TASK STATEMENT:
Don't include pictures. Quote the lines below from the first through the line that contains "W=0.44; D=0.845; WALL=0.97; BZ=-0.266".

GIVEN INFORMATION:
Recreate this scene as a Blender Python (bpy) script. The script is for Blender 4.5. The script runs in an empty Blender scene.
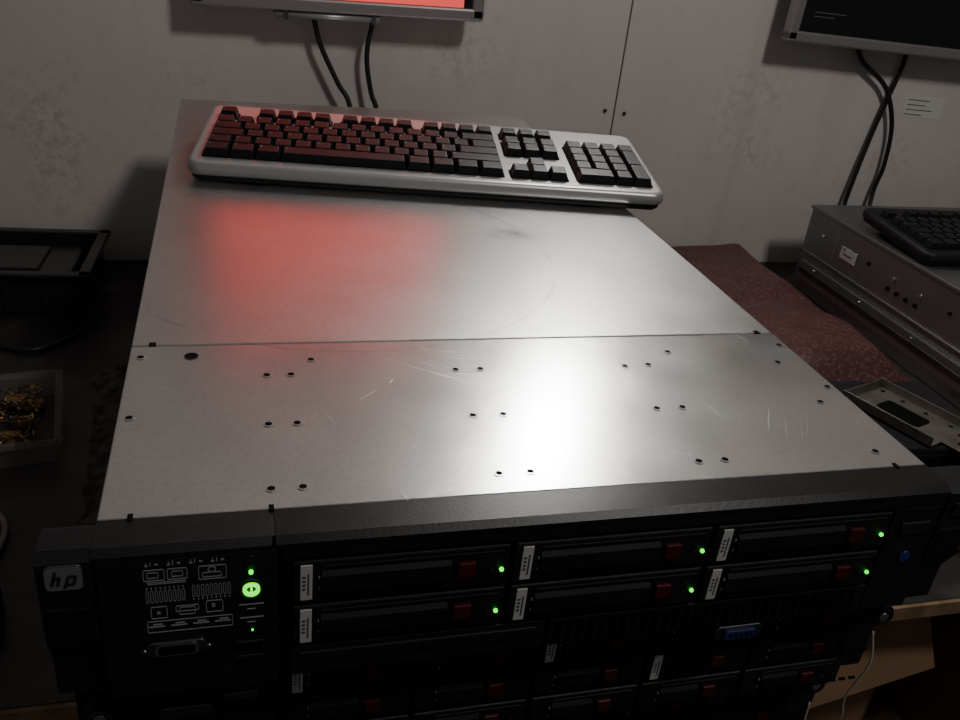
import bpy, bmesh, math, random
from mathutils import Vector, Matrix, Euler
from mathutils import noise as mn
random.seed(7)
scene=bpy.context.scene
W=0.44; D=0.845; WALL=0.97; BZ=-0.266

# ---------------------------------------------------------------- materials
def mat(name,col,rough=.5,metal=0,emit=None,es=0,alpha=None,coat=0,spec=None,noise=None,bump=None,trans=0):
    m=bpy.data.materials.new(name);m.use_nodes=True
    nt=m.node_tree;b=nt.nodes['Principled BSDF']
    b.inputs['Base Color'].default_value=(*col,1)
    b.inputs['Roughness'].default_value=rough;b.inputs['Metallic'].default_value=metal
    b.inputs['Coat Weight'].default_value=coat
    if spec is not None:b.inputs['Specular IOR Level'].default_value=spec
    if trans:b.inputs['Transmission Weight'].default_value=trans
    if alpha is not None:b.inputs['Alpha'].default_value=alpha
    if emit:
        b.inputs['Emission Color'].default_value=(*emit,1);b.inputs['Emission Strength'].default_value=es
    tc=nt.nodes.new('ShaderNodeTexCoord')
    if noise:
        sc,c2,lo,hi=noise
        n=nt.nodes.new('ShaderNodeTexNoise');n.inputs['Scale'].default_value=sc;n.inputs['Detail'].default_value=6
        nt.links.new(tc.outputs['Object'],n.inputs['Vector'])
        r=nt.nodes.new('ShaderNodeMapRange');r.inputs[1].default_value=lo;r.inputs[2].default_value=hi
        nt.links.new(n.outputs['Fac'],r.inputs[0])
        mx=nt.nodes.new('ShaderNodeMix');mx.data_type='RGBA'
        mx.inputs[6].default_value=(*col,1);mx.inputs[7].default_value=(*c2,1)
        nt.links.new(r.outputs[0],mx.inputs[0]);nt.links.new(mx.outputs[2],b.inputs['Base Color'])
    if bump:
        sc,st=bump
        n=nt.nodes.new('ShaderNodeTexNoise');n.inputs['Scale'].default_value=sc;n.inputs['Detail'].default_value=4
        nt.links.new(tc.outputs['Object'],n.inputs['Vector'])
        bp=nt.nodes.new('ShaderNodeBump');bp.inputs['Strength'].default_value=st;bp.inputs['Distance'].default_value=.001
        nt.links.new(n.outputs['Fac'],bp.inputs['Height']);nt.links.new(bp.outputs[0],b.inputs['Normal'])
    return m

class N:
    def __init__(s,m): s.nt=m.node_tree; s.L=s.nt.links
    def n(s,t,**kw):
        x=s.nt.nodes.new(t)
        for k,v in kw.items(): setattr(x,k,v)
        return x
    def math(s,op,a,b=None,c=None,clamp=False):
        x=s.n('ShaderNodeMath',operation=op);x.use_clamp=clamp
        for i,v in enumerate((a,b,c)):
            if v is None: continue
            if hasattr(v,'links'): s.L.new(v,x.inputs[i])
            else: x.inputs[i].default_value=v
        return x.outputs[0]
    def noise(s,vec,scale,detail=4,rough=.5):
        x=s.n('ShaderNodeTexNoise');x.inputs['Scale'].default_value=scale;x.inputs['Detail'].default_value=detail;x.inputs['Roughness'].default_value=rough
        s.L.new(vec,x.inputs['Vector']);return x.outputs['Fac']
    def mapping(s,vec,scale=(1,1,1),rot=(0,0,0),loc=(0,0,0)):
        x=s.n('ShaderNodeMapping');x.inputs['Scale'].default_value=scale;x.inputs['Rotation'].default_value=rot;x.inputs['Location'].default_value=loc
        s.L.new(vec,x.inputs['Vector']);return x.outputs[0]
    def rng(s,v,a,b,c=0,d=1):
        x=s.n('ShaderNodeMapRange');s.L.new(v,x.inputs[0])
        for i,k in enumerate((a,b,c,d)): x.inputs[i+1].default_value=k
        return x.outputs[0]
    def mix(s,f,a,b):
        x=s.n('ShaderNodeMix',data_type='RGBA')
        for i,v in ((0,f),(6,a),(7,b)):
            if hasattr(v,'links'): s.L.new(v,x.inputs[i])
            elif i==0:x.inputs[0].default_value=v
            else: x.inputs[i].default_value=(*v,1)
        return x.outputs[2]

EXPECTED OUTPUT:
Recreate this scene as a Blender Python (bpy) script. The script is for Blender 4.5. The script runs in an empty Blender scene.
import bpy, bmesh, math, random
from mathutils import Vector, Matrix, Euler
from mathutils import noise as mn
random.seed(7)
scene=bpy.context.scene
W=0.44; D=0.845; WALL=0.97; BZ=-0.266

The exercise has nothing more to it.